:: Description of the task ::
Each line from the top of the listing through the one holding "stand(.105, .262, .528, 0, .05, 40, 'grey" should be restated word for word, with nothing added and no pictures.
-- Begin Source excerpt --
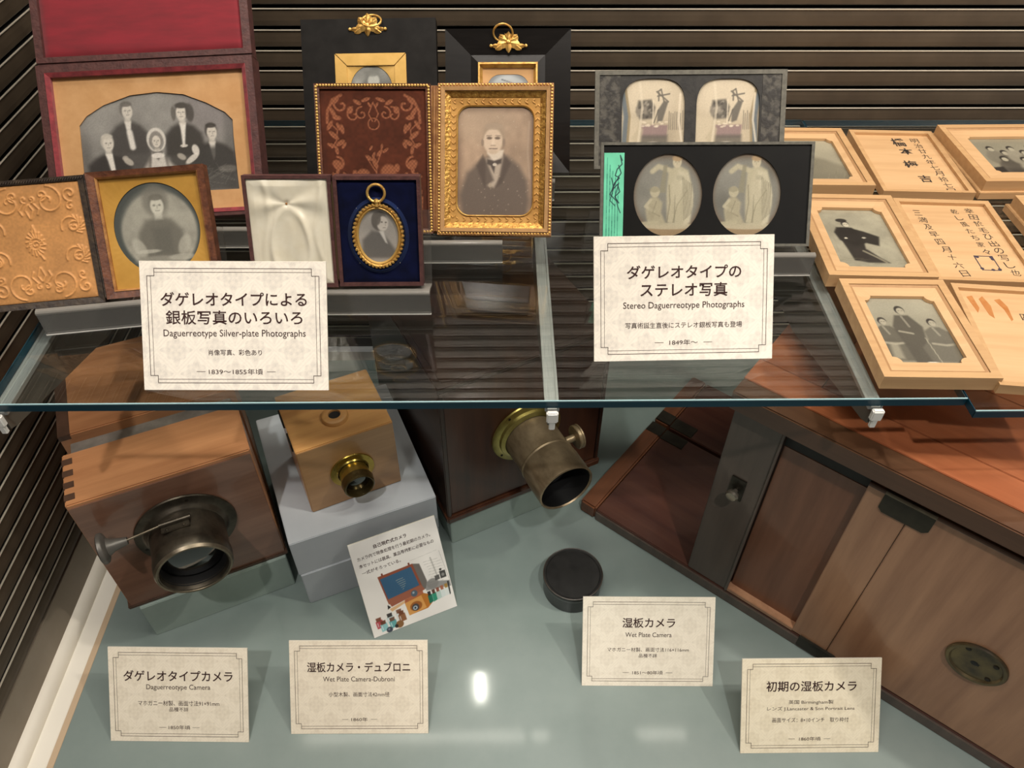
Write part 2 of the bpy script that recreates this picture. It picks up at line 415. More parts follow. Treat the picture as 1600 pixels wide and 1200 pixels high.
stand(-.3485, -.212, .4565, 8.5, .052, 37, 'frosted acrylic stand at the left end of the shelf, under the open orange silk case', .0012)
stand(-.196, -.0545, .4795, 0, .062, 28, 'frosted acrylic stand under the open case with white satin and blue velvet', .0020)
stand(-.125, .0025, .5478, 0, .06, 41, 'frosted acrylic stand under the gilt case with the portrait of an old man', .0034)
stand(-.372, -.215, .5715, 0, .06, 43, 'acrylic stand at the back left, under the large red velvet case', .0050)
stand(-.165, .052, .6465, 0, .07, 43, 'acrylic stand at the back, under the two black wooden frames', .0030)
stand(.10, .256, .653, 0, .05, 40, 'acrylic stand at the back, under the rear stereo plate with arched views', .0026)
stand(.105, .262, .528, 0, .05, 40, 'grey acrylic stand under the black stereo plate with the green paper strip', .0030)

# ================================================================ daguerreotype cases and frames on the shelf
M_photo = paint_mat('silvered_plate', .32, coat=.35, spec=.4)
M_print = paint_mat('printed_card', .7, spec=.25)
M_velvet_print = paint_mat('pressed_velvet', .85, sheen=.25, spec=.1)
M_silk = paint_mat('embossed_silk', .55, sheen=.15, spec=.3)
M_satin = mat('ivory_satin', 'e6dfcb', .34, c2='ded5bd', scale=70, sheen=.3, spec=.6)
M_leather = mat('maroon_leather', '5e3a36', .55, c2='472a28', scale=160, bump=.35, bscale=500)
M_leather_b = mat('brown_leather', '7a4a30', .5, c2='4d2c20', scale=120, bump=.35, bscale=400)
M_leather_k = mat('black_leather', '2e2622', .5, c2='4a3d30', scale=150, bump=.4, bscale=400)
M_redlip = mat('red_velvet_lip', '9a3238', .75, c2='6f1c24', scale=120, sheen=.3)
M_redvel = mat('red_velvet', '8e1224', .8, c2='6c0a18', scale=26, stretch=(1, 5, 1), sheen=.35, lo=.25, hi=.8)
M_mat = mat('gilt_mat', 'd6a774', .45, c2='c79662', scale=45, metal=.12, bump=.05)
M_mat_y = mat('ochre_gilt_mat', 'c4943f', .45, c2='b38434', scale=45, metal=.15)
M_gold = mat('polished_gilt', 'e6bd6c', .33, c2='c4934a', scale=150, metal=.6, bump=.3, bscale=700)
M_goldf = mat('foliate_gilt', 'd9ab58', .36, metal=.6, c2='9a6c30', scale=330, bump=1., bscale=420)
M_matg = mat('stamped_gilt_mat', 'cb9a52', .4, c2='b98746', scale=60, metal=.35)
M_goldp = mat('pale_gilt', 'd8ae62', .35, c2='cda356', scale=80, metal=.4)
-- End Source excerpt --
:: Exercise solution ::
Write part 2 of the bpy script that recreates this picture. It picks up at line 415. More parts follow. Treat the picture as 1600 pixels wide and 1200 pixels high.
stand(-.3485, -.212, .4565, 8.5, .052, 37, 'frosted acrylic stand at the left end of the shelf, under the open orange silk case', .0012)
stand(-.196, -.0545, .4795, 0, .062, 28, 'frosted acrylic stand under the open case with white satin and blue velvet', .0020)
stand(-.125, .0025, .5478, 0, .06, 41, 'frosted acrylic stand under the gilt case with the portrait of an old man', .0034)
stand(-.372, -.215, .5715, 0, .06, 43, 'acrylic stand at the back left, under the large red velvet case', .0050)
stand(-.165, .052, .6465, 0, .07, 43, 'acrylic stand at the back, under the two black wooden frames', .0030)
stand(.10, .256, .653, 0, .05, 40, 'acrylic stand at the back, under the rear stereo plate with arched views', .0026)
stand(.105, .262, .528, 0, .05, 40, 'grey acrylic stand under the black stereo plate with the green paper strip', .0030)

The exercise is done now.